[Saved entries]
┌────────

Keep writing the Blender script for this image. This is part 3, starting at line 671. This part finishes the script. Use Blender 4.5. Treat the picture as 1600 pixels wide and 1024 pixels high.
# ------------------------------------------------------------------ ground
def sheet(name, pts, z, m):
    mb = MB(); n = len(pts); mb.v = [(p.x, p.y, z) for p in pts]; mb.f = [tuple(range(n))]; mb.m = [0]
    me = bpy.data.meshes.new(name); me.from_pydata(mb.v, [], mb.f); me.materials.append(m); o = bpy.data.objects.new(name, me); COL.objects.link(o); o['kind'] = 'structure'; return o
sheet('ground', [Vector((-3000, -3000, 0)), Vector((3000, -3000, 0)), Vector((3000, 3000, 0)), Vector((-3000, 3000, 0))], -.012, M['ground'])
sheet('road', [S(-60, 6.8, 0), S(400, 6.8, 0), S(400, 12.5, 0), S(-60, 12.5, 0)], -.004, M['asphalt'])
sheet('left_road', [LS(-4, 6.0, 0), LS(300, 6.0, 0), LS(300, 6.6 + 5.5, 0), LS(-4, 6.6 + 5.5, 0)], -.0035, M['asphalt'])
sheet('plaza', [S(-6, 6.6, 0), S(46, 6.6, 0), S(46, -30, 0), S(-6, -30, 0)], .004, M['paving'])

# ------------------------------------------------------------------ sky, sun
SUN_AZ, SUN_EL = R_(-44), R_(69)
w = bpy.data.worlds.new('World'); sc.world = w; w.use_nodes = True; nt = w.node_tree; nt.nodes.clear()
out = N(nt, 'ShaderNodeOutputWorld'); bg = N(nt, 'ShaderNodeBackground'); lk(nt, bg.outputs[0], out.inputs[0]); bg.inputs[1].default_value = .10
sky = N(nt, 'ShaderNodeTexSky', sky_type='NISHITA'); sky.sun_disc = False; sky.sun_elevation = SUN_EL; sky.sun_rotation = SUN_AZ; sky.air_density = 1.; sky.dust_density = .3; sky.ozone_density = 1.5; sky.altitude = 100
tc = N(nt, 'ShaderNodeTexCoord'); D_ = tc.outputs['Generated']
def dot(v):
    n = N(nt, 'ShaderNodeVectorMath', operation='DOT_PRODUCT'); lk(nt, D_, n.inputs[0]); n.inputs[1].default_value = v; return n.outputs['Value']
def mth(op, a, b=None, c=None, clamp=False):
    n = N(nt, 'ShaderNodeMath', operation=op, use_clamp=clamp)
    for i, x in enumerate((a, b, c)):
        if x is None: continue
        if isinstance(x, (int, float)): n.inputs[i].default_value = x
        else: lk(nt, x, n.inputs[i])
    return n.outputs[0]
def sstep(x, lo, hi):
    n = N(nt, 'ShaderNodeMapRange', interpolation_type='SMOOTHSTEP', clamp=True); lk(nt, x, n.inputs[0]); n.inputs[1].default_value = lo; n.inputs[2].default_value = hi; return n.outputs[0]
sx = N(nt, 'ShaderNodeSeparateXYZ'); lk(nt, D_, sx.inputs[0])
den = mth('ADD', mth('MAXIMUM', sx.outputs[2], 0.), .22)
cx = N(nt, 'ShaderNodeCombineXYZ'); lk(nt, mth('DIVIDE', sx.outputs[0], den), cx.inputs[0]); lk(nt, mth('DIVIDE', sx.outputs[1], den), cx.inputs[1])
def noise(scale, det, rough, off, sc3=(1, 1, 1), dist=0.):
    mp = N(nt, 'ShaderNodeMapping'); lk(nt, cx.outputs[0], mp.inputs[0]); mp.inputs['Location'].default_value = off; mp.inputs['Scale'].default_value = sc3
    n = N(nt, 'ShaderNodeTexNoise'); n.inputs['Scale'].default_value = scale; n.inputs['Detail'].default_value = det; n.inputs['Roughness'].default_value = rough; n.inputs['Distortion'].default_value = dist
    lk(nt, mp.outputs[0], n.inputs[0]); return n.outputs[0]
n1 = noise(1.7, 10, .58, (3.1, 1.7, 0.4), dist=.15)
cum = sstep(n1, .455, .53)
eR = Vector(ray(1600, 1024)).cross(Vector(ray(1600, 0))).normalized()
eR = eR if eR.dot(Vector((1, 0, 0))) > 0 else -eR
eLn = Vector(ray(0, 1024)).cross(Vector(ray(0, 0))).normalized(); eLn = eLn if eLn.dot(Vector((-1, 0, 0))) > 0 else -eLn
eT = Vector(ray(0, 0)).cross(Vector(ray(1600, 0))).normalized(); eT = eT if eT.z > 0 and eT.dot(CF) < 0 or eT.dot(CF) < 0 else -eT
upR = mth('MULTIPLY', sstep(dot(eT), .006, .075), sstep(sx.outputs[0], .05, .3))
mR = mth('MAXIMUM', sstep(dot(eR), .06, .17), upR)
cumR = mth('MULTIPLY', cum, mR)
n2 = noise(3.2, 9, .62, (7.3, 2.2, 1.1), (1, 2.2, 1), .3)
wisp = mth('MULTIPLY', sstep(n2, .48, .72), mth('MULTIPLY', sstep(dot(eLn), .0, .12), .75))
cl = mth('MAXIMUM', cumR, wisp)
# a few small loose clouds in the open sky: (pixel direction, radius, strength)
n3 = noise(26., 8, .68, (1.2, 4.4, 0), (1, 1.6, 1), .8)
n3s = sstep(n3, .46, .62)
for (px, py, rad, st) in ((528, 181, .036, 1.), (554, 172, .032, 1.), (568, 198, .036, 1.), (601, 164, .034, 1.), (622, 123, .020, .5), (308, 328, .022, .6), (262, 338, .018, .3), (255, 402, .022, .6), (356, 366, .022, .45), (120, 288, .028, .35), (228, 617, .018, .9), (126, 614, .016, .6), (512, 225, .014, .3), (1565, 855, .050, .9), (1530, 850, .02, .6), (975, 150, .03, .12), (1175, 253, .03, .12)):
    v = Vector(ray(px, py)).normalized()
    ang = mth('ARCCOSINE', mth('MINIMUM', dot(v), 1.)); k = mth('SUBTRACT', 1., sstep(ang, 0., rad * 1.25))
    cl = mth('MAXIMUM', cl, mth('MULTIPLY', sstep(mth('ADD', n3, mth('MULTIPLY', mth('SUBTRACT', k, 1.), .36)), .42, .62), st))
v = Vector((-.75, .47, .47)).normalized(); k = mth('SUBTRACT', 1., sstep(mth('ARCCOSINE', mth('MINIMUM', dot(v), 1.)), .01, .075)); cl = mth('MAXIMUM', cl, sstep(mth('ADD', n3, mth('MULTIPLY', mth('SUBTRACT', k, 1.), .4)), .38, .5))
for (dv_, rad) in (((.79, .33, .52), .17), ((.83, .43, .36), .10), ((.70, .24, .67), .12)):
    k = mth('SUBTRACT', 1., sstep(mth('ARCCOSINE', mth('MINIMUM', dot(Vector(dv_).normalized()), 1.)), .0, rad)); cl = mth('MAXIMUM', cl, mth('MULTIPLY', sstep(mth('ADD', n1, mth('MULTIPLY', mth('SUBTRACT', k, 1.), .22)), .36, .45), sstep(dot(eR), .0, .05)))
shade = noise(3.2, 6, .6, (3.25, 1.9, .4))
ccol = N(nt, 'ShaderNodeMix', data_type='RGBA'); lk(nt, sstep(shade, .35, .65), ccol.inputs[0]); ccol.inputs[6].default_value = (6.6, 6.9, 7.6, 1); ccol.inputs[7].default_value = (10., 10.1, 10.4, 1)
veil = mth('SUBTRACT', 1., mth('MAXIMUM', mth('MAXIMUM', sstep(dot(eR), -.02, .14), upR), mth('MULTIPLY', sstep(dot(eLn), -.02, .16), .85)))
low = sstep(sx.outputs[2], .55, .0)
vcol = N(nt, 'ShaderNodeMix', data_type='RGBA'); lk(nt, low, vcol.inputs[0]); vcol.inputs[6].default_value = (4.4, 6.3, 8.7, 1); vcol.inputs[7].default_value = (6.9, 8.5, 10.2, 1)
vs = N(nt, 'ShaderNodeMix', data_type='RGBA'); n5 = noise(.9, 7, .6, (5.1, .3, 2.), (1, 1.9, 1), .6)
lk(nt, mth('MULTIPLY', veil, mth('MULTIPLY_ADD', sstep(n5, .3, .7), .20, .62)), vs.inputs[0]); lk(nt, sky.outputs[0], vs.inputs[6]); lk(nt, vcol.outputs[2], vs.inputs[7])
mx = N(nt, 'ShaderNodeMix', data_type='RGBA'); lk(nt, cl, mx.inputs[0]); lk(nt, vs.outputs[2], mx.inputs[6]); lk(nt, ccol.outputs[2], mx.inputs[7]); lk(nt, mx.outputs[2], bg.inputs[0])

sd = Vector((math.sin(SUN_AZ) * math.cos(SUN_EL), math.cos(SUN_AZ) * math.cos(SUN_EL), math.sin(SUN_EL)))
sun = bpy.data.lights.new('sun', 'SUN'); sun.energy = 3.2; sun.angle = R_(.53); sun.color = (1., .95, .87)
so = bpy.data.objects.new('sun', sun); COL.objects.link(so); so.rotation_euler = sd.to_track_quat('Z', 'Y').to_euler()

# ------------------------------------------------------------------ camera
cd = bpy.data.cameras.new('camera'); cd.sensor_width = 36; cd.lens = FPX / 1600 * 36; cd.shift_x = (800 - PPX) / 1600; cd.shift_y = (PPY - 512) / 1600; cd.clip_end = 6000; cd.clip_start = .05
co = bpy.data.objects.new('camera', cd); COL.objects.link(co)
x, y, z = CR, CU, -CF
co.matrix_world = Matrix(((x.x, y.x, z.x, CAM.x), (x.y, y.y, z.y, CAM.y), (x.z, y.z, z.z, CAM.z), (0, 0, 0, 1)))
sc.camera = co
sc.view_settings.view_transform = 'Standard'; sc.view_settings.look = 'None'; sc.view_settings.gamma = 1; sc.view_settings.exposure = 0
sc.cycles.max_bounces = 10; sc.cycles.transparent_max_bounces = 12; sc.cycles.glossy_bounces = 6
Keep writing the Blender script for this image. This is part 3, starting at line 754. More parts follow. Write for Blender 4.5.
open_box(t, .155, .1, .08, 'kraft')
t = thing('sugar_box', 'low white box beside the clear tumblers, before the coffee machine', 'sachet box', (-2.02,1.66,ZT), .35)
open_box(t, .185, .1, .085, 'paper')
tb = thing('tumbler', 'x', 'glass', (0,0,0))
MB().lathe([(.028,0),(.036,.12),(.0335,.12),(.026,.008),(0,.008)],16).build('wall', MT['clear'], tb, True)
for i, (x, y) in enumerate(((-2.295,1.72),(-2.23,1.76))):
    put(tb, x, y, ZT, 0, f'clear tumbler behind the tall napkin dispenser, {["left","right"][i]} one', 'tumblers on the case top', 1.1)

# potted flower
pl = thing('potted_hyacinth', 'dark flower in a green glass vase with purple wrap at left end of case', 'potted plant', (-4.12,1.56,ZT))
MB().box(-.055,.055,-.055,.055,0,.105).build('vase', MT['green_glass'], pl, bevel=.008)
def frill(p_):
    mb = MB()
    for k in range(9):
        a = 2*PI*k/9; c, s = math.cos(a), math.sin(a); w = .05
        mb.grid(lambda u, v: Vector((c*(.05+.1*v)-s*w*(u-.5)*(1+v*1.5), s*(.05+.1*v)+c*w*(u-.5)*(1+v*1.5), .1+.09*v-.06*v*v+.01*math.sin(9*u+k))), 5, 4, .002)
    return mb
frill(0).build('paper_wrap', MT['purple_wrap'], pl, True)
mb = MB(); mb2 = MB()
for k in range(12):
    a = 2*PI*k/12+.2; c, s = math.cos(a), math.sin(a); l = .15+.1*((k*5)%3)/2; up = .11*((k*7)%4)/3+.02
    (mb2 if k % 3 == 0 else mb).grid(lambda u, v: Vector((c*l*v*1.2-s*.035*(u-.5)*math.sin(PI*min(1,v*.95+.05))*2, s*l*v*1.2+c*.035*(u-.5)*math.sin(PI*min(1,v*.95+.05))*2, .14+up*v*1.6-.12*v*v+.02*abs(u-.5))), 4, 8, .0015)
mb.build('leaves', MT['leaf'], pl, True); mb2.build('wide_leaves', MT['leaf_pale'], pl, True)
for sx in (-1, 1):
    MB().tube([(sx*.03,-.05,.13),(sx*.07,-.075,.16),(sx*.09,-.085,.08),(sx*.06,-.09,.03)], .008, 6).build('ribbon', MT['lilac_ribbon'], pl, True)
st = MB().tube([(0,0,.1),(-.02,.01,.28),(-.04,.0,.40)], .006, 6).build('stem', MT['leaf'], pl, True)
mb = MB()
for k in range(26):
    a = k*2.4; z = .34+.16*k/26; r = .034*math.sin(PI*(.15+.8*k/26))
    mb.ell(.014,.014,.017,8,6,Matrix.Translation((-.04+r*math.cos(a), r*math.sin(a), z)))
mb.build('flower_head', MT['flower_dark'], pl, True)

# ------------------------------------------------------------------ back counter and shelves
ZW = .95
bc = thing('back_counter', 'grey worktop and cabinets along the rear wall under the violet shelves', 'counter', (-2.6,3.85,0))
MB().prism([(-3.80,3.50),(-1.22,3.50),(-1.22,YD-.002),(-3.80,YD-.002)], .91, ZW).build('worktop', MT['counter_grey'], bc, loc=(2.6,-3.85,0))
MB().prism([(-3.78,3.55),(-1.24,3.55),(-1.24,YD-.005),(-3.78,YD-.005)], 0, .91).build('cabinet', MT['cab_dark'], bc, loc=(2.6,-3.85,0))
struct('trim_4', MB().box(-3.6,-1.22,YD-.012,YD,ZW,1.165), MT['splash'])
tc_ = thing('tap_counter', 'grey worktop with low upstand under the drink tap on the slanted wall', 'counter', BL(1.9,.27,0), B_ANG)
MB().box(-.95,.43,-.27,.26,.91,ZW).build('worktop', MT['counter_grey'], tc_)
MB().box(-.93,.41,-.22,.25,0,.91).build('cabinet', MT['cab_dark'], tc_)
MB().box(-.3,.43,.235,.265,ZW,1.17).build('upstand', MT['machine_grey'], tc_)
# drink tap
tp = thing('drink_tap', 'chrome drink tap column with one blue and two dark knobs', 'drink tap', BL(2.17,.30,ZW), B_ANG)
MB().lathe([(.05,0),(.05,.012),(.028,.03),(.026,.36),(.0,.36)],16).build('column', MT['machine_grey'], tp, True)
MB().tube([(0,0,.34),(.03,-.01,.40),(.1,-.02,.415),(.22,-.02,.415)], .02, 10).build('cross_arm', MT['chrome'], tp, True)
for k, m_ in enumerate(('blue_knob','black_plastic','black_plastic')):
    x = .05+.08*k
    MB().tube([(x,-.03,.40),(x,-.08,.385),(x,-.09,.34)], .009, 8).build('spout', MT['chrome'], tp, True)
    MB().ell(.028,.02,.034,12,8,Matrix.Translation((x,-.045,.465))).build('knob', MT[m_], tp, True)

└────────

__Stated exercise__
Quote, with nothing altered, all lines from the start of the entries to the line that carries "0)], .004, M['paving'])", inclusive.

__The reply__
Keep writing the Blender script for this image. This is part 3, starting at line 671. This part finishes the script. Use Blender 4.5. Treat the picture as 1600 pixels wide and 1024 pixels high.
# ------------------------------------------------------------------ ground
def sheet(name, pts, z, m):
    mb = MB(); n = len(pts); mb.v = [(p.x, p.y, z) for p in pts]; mb.f = [tuple(range(n))]; mb.m = [0]
    me = bpy.data.meshes.new(name); me.from_pydata(mb.v, [], mb.f); me.materials.append(m); o = bpy.data.objects.new(name, me); COL.objects.link(o); o['kind'] = 'structure'; return o
sheet('ground', [Vector((-3000, -3000, 0)), Vector((3000, -3000, 0)), Vector((3000, 3000, 0)), Vector((-3000, 3000, 0))], -.012, M['ground'])
sheet('road', [S(-60, 6.8, 0), S(400, 6.8, 0), S(400, 12.5, 0), S(-60, 12.5, 0)], -.004, M['asphalt'])
sheet('left_road', [LS(-4, 6.0, 0), LS(300, 6.0, 0), LS(300, 6.6 + 5.5, 0), LS(-4, 6.6 + 5.5, 0)], -.0035, M['asphalt'])
sheet('plaza', [S(-6, 6.6, 0), S(46, 6.6, 0), S(46, -30, 0), S(-6, -30, 0)], .004, M['paving'])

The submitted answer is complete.